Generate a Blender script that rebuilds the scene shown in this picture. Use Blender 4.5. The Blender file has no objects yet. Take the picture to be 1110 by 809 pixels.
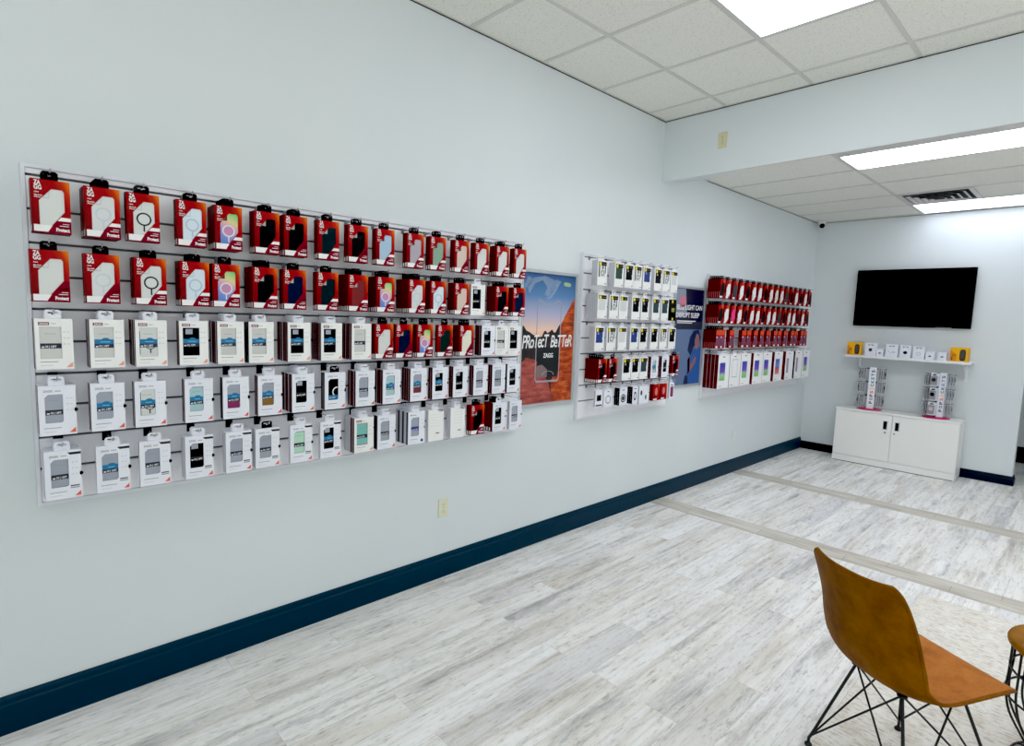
...
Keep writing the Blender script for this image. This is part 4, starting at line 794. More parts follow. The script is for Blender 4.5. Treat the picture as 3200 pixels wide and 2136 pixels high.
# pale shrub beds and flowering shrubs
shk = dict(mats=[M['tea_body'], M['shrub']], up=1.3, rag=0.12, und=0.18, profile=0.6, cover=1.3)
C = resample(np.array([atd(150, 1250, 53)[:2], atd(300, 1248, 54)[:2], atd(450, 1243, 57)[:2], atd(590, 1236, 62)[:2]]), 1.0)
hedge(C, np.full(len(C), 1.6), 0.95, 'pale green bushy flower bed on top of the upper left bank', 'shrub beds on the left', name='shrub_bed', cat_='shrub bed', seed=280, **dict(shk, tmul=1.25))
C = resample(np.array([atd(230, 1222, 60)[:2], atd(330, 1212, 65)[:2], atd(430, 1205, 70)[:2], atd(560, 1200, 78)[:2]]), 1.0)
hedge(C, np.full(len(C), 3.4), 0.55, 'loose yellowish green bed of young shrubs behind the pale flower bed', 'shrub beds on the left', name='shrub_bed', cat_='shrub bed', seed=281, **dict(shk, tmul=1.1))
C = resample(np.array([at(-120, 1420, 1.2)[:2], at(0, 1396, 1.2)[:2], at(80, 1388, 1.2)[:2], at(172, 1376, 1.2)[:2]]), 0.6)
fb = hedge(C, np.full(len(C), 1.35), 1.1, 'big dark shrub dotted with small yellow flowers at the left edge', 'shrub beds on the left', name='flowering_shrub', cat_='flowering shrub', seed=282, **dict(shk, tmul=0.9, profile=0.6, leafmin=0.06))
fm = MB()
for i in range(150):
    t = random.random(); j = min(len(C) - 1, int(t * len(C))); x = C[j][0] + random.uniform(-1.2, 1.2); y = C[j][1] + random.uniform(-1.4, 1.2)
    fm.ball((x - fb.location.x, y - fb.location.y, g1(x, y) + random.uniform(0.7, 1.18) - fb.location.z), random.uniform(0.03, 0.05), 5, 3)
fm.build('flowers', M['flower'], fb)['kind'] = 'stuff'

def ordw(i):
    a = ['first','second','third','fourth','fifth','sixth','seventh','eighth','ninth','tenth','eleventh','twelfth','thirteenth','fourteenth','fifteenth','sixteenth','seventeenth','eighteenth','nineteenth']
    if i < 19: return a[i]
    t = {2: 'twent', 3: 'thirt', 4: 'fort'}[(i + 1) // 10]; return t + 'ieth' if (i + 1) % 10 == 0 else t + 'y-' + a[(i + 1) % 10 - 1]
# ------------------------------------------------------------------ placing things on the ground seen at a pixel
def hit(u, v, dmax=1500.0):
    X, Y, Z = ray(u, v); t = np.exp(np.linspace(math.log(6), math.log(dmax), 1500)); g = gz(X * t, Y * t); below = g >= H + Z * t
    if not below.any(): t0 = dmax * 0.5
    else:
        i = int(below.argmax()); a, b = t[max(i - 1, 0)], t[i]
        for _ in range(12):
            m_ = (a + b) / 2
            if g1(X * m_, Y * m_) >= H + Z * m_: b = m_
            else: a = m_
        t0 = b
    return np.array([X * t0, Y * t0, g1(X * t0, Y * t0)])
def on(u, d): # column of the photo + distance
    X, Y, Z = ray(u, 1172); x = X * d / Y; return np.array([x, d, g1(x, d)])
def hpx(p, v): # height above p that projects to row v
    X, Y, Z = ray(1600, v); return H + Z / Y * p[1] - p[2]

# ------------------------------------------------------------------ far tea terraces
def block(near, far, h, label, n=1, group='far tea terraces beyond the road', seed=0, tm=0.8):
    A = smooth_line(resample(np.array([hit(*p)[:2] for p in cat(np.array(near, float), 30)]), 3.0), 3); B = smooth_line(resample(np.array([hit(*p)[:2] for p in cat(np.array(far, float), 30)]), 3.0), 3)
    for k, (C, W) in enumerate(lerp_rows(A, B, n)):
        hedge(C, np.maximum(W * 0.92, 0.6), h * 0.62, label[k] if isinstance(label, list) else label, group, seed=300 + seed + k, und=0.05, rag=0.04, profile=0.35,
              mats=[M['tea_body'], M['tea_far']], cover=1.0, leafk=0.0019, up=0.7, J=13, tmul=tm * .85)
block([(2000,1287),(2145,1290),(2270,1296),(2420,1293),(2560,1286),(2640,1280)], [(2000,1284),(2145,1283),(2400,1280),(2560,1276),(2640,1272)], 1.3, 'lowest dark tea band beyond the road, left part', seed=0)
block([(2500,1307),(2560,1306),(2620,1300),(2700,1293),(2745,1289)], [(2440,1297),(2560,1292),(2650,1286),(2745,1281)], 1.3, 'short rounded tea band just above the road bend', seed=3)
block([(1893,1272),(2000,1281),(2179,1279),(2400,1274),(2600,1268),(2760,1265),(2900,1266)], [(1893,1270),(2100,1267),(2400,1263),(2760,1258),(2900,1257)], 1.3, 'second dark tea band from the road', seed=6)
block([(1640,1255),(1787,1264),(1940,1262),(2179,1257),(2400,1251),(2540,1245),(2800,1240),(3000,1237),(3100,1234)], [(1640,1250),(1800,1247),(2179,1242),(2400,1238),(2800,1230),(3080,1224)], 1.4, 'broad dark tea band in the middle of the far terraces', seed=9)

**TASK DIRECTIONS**
Exactly repeat the lines from the line with "Keep writing the" to the line with "fm.build('flowers', M['flower'], fb)['kind']", including both, and output nothing else.

**CORRECT OUTPUT**
Keep writing the Blender script for this image. This is part 4, starting at line 794. More parts follow. The script is for Blender 4.5. Treat the picture as 3200 pixels wide and 2136 pixels high.
# pale shrub beds and flowering shrubs
shk = dict(mats=[M['tea_body'], M['shrub']], up=1.3, rag=0.12, und=0.18, profile=0.6, cover=1.3)
C = resample(np.array([atd(150, 1250, 53)[:2], atd(300, 1248, 54)[:2], atd(450, 1243, 57)[:2], atd(590, 1236, 62)[:2]]), 1.0)
hedge(C, np.full(len(C), 1.6), 0.95, 'pale green bushy flower bed on top of the upper left bank', 'shrub beds on the left', name='shrub_bed', cat_='shrub bed', seed=280, **dict(shk, tmul=1.25))
C = resample(np.array([atd(230, 1222, 60)[:2], atd(330, 1212, 65)[:2], atd(430, 1205, 70)[:2], atd(560, 1200, 78)[:2]]), 1.0)
hedge(C, np.full(len(C), 3.4), 0.55, 'loose yellowish green bed of young shrubs behind the pale flower bed', 'shrub beds on the left', name='shrub_bed', cat_='shrub bed', seed=281, **dict(shk, tmul=1.1))
C = resample(np.array([at(-120, 1420, 1.2)[:2], at(0, 1396, 1.2)[:2], at(80, 1388, 1.2)[:2], at(172, 1376, 1.2)[:2]]), 0.6)
fb = hedge(C, np.full(len(C), 1.35), 1.1, 'big dark shrub dotted with small yellow flowers at the left edge', 'shrub beds on the left', name='flowering_shrub', cat_='flowering shrub', seed=282, **dict(shk, tmul=0.9, profile=0.6, leafmin=0.06))
fm = MB()
for i in range(150):
    t = random.random(); j = min(len(C) - 1, int(t * len(C))); x = C[j][0] + random.uniform(-1.2, 1.2); y = C[j][1] + random.uniform(-1.4, 1.2)
    fm.ball((x - fb.location.x, y - fb.location.y, g1(x, y) + random.uniform(0.7, 1.18) - fb.location.z), random.uniform(0.03, 0.05), 5, 3)
fm.build('flowers', M['flower'], fb)['kind'] = 'stuff'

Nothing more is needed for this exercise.